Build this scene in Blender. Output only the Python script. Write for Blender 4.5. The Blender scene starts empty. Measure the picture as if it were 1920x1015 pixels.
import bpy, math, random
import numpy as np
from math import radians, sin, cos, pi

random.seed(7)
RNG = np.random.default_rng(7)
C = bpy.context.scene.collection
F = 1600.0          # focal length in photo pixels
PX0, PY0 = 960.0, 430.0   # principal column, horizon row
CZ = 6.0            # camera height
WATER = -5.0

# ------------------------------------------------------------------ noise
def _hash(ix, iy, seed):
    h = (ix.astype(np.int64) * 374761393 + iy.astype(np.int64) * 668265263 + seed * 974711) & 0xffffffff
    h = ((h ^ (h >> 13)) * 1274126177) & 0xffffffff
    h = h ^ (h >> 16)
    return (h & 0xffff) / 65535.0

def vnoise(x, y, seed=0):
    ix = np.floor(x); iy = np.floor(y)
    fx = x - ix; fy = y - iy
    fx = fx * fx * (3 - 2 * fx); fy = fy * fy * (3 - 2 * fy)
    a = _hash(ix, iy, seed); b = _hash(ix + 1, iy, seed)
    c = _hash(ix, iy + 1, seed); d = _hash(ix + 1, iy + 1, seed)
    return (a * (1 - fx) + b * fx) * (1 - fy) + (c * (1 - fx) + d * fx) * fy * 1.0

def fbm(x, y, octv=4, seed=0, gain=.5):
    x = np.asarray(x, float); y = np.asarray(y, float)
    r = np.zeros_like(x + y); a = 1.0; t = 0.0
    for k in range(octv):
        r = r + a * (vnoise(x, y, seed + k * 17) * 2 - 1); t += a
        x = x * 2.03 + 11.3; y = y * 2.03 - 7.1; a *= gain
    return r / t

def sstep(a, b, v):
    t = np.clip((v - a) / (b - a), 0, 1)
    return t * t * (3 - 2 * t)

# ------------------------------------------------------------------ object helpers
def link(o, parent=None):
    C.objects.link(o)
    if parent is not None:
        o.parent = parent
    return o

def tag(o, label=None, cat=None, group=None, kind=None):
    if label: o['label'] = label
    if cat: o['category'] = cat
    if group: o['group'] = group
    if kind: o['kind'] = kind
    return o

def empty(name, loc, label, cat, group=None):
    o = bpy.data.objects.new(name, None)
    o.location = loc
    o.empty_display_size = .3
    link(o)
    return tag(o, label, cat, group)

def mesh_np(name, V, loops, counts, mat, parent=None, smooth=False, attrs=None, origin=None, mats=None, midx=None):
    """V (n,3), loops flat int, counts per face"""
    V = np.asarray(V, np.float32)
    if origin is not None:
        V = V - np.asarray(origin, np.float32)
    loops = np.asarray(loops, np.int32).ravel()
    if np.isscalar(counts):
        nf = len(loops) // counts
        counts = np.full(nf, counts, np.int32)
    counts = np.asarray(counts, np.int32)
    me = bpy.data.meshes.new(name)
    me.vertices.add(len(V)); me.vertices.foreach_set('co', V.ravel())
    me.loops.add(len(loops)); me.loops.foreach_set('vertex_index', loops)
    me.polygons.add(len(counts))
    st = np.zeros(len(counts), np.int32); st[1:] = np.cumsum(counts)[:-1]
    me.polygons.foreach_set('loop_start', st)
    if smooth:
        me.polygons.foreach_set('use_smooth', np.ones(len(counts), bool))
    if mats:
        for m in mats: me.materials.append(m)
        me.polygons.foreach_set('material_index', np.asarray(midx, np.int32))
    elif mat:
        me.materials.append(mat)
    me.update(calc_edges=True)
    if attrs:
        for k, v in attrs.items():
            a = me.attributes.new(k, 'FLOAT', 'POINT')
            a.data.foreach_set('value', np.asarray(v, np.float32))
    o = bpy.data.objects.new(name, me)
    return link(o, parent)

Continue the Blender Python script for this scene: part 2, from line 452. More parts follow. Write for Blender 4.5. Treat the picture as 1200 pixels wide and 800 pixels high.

-- -- --

Begin with the first line of the listing and copy exactly through the line that contains "return r / t", please, keeping both ends and leaving out everything after.

Build this scene in Blender. Output only the Python script. Write for Blender 4.5. The Blender scene starts empty. Measure the picture as if it were 1920x1015 pixels.
import bpy, math, random
import numpy as np
from math import radians, sin, cos, pi

random.seed(7)
RNG = np.random.default_rng(7)
C = bpy.context.scene.collection
F = 1600.0          # focal length in photo pixels
PX0, PY0 = 960.0, 430.0   # principal column, horizon row
CZ = 6.0            # camera height
WATER = -5.0

# ------------------------------------------------------------------ noise
def _hash(ix, iy, seed):
    h = (ix.astype(np.int64) * 374761393 + iy.astype(np.int64) * 668265263 + seed * 974711) & 0xffffffff
    h = ((h ^ (h >> 13)) * 1274126177) & 0xffffffff
    h = h ^ (h >> 16)
    return (h & 0xffff) / 65535.0

def vnoise(x, y, seed=0):
    ix = np.floor(x); iy = np.floor(y)
    fx = x - ix; fy = y - iy
    fx = fx * fx * (3 - 2 * fx); fy = fy * fy * (3 - 2 * fy)
    a = _hash(ix, iy, seed); b = _hash(ix + 1, iy, seed)
    c = _hash(ix, iy + 1, seed); d = _hash(ix + 1, iy + 1, seed)
    return (a * (1 - fx) + b * fx) * (1 - fy) + (c * (1 - fx) + d * fx) * fy * 1.0

def fbm(x, y, octv=4, seed=0, gain=.5):
    x = np.asarray(x, float); y = np.asarray(y, float)
    r = np.zeros_like(x + y); a = 1.0; t = 0.0
    for k in range(octv):
        r = r + a * (vnoise(x, y, seed + k * 17) * 2 - 1); t += a
        x = x * 2.03 + 11.3; y = y * 2.03 - 7.1; a *= gain
    return r / t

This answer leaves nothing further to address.